[WHAT NEEDS TO BE DONE] Copy out each line exactly as it appears.

[Start MATERIAL]

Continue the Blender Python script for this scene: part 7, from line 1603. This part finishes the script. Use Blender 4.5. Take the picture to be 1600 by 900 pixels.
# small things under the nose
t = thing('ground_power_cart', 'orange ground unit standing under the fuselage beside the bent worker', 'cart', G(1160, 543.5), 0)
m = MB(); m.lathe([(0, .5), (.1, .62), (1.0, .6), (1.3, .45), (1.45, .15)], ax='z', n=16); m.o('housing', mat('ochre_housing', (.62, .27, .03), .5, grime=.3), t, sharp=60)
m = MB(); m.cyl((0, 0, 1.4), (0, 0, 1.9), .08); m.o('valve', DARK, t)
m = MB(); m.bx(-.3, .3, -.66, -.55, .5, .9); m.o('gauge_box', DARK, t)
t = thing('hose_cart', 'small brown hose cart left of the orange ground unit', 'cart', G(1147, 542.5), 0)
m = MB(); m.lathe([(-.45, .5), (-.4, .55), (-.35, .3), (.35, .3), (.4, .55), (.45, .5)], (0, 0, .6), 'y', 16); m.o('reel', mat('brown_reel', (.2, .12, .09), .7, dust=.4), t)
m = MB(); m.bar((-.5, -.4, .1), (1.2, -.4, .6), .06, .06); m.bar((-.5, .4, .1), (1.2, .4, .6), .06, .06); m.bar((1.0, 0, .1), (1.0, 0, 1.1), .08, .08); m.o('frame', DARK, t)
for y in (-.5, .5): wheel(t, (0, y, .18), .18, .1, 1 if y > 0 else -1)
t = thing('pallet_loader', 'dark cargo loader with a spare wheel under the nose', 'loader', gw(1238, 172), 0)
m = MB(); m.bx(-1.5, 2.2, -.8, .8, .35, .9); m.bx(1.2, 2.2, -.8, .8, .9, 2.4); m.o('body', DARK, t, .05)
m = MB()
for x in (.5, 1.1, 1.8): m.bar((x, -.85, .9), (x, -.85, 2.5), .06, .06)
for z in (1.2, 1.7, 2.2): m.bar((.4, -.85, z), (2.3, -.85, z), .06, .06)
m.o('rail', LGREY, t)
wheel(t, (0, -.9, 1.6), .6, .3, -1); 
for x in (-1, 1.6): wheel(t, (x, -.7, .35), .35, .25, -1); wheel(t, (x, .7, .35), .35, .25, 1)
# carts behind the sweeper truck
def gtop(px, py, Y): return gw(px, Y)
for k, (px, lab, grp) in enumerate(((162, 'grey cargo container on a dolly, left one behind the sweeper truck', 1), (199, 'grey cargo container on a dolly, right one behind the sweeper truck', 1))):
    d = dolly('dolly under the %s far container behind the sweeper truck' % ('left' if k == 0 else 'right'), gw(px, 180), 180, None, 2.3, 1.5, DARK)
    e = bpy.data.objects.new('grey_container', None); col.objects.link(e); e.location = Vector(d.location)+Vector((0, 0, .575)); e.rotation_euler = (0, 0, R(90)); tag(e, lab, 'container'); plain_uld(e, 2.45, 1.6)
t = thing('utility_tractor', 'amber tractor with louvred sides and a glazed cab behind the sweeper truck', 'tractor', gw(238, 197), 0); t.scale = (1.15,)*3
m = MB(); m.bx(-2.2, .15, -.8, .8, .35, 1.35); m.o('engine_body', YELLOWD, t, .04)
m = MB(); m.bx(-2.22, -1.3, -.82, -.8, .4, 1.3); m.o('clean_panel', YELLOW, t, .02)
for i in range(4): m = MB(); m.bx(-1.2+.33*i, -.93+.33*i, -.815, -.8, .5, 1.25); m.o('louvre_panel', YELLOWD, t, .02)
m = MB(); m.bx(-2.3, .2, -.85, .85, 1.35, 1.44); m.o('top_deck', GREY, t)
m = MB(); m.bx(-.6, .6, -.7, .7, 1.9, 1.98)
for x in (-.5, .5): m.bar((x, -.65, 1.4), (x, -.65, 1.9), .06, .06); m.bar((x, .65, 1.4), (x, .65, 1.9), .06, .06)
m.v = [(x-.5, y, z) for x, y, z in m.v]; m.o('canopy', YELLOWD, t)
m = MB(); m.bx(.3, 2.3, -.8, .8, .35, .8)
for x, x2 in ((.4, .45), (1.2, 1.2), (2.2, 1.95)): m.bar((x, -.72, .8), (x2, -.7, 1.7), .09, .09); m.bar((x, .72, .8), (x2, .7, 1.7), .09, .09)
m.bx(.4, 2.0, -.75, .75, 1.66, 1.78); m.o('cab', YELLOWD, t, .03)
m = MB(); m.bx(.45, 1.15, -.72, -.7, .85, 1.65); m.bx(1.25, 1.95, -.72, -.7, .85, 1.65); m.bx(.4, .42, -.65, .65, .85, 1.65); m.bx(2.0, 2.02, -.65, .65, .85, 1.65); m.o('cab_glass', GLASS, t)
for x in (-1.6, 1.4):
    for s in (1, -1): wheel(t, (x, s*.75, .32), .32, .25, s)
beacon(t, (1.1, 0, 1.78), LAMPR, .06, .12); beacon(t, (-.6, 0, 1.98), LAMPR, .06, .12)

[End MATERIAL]

[REPLY TO THE TASK]
Continue the Blender Python script for this scene: part 7, from line 1603. This part finishes the script. Use Blender 4.5. Take the picture to be 1600 by 900 pixels.
# small things under the nose
t = thing('ground_power_cart', 'orange ground unit standing under the fuselage beside the bent worker', 'cart', G(1160, 543.5), 0)
m = MB(); m.lathe([(0, .5), (.1, .62), (1.0, .6), (1.3, .45), (1.45, .15)], ax='z', n=16); m.o('housing', mat('ochre_housing', (.62, .27, .03), .5, grime=.3), t, sharp=60)
m = MB(); m.cyl((0, 0, 1.4), (0, 0, 1.9), .08); m.o('valve', DARK, t)
m = MB(); m.bx(-.3, .3, -.66, -.55, .5, .9); m.o('gauge_box', DARK, t)
t = thing('hose_cart', 'small brown hose cart left of the orange ground unit', 'cart', G(1147, 542.5), 0)
m = MB(); m.lathe([(-.45, .5), (-.4, .55), (-.35, .3), (.35, .3), (.4, .55), (.45, .5)], (0, 0, .6), 'y', 16); m.o('reel', mat('brown_reel', (.2, .12, .09), .7, dust=.4), t)
m = MB(); m.bar((-.5, -.4, .1), (1.2, -.4, .6), .06, .06); m.bar((-.5, .4, .1), (1.2, .4, .6), .06, .06); m.bar((1.0, 0, .1), (1.0, 0, 1.1), .08, .08); m.o('frame', DARK, t)
for y in (-.5, .5): wheel(t, (0, y, .18), .18, .1, 1 if y > 0 else -1)
t = thing('pallet_loader', 'dark cargo loader with a spare wheel under the nose', 'loader', gw(1238, 172), 0)
m = MB(); m.bx(-1.5, 2.2, -.8, .8, .35, .9); m.bx(1.2, 2.2, -.8, .8, .9, 2.4); m.o('body', DARK, t, .05)
m = MB()
for x in (.5, 1.1, 1.8): m.bar((x, -.85, .9), (x, -.85, 2.5), .06, .06)
for z in (1.2, 1.7, 2.2): m.bar((.4, -.85, z), (2.3, -.85, z), .06, .06)
m.o('rail', LGREY, t)
wheel(t, (0, -.9, 1.6), .6, .3, -1); 
for x in (-1, 1.6): wheel(t, (x, -.7, .35), .35, .25, -1); wheel(t, (x, .7, .35), .35, .25, 1)
# carts behind the sweeper truck
def gtop(px, py, Y): return gw(px, Y)
for k, (px, lab, grp) in enumerate(((162, 'grey cargo container on a dolly, left one behind the sweeper truck', 1), (199, 'grey cargo container on a dolly, right one behind the sweeper truck', 1))):
    d = dolly('dolly under the %s far container behind the sweeper truck' % ('left' if k == 0 else 'right'), gw(px, 180), 180, None, 2.3, 1.5, DARK)
    e = bpy.data.objects.new('grey_container', None); col.objects.link(e); e.location = Vector(d.location)+Vector((0, 0, .575)); e.rotation_euler = (0, 0, R(90)); tag(e, lab, 'container'); plain_uld(e, 2.45, 1.6)
t = thing('utility_tractor', 'amber tractor with louvred sides and a glazed cab behind the sweeper truck', 'tractor', gw(238, 197), 0); t.scale = (1.15,)*3
m = MB(); m.bx(-2.2, .15, -.8, .8, .35, 1.35); m.o('engine_body', YELLOWD, t, .04)
m = MB(); m.bx(-2.22, -1.3, -.82, -.8, .4, 1.3); m.o('clean_panel', YELLOW, t, .02)
for i in range(4): m = MB(); m.bx(-1.2+.33*i, -.93+.33*i, -.815, -.8, .5, 1.25); m.o('louvre_panel', YELLOWD, t, .02)
m = MB(); m.bx(-2.3, .2, -.85, .85, 1.35, 1.44); m.o('top_deck', GREY, t)
m = MB(); m.bx(-.6, .6, -.7, .7, 1.9, 1.98)
for x in (-.5, .5): m.bar((x, -.65, 1.4), (x, -.65, 1.9), .06, .06); m.bar((x, .65, 1.4), (x, .65, 1.9), .06, .06)
m.v = [(x-.5, y, z) for x, y, z in m.v]; m.o('canopy', YELLOWD, t)
m = MB(); m.bx(.3, 2.3, -.8, .8, .35, .8)
for x, x2 in ((.4, .45), (1.2, 1.2), (2.2, 1.95)): m.bar((x, -.72, .8), (x2, -.7, 1.7), .09, .09); m.bar((x, .72, .8), (x2, .7, 1.7), .09, .09)
m.bx(.4, 2.0, -.75, .75, 1.66, 1.78); m.o('cab', YELLOWD, t, .03)
m = MB(); m.bx(.45, 1.15, -.72, -.7, .85, 1.65); m.bx(1.25, 1.95, -.72, -.7, .85, 1.65); m.bx(.4, .42, -.65, .65, .85, 1.65); m.bx(2.0, 2.02, -.65, .65, .85, 1.65); m.o('cab_glass', GLASS, t)
for x in (-1.6, 1.4):
    for s in (1, -1): wheel(t, (x, s*.75, .32), .32, .25, s)
beacon(t, (1.1, 0, 1.78), LAMPR, .06, .12); beacon(t, (-.6, 0, 1.98), LAMPR, .06, .12)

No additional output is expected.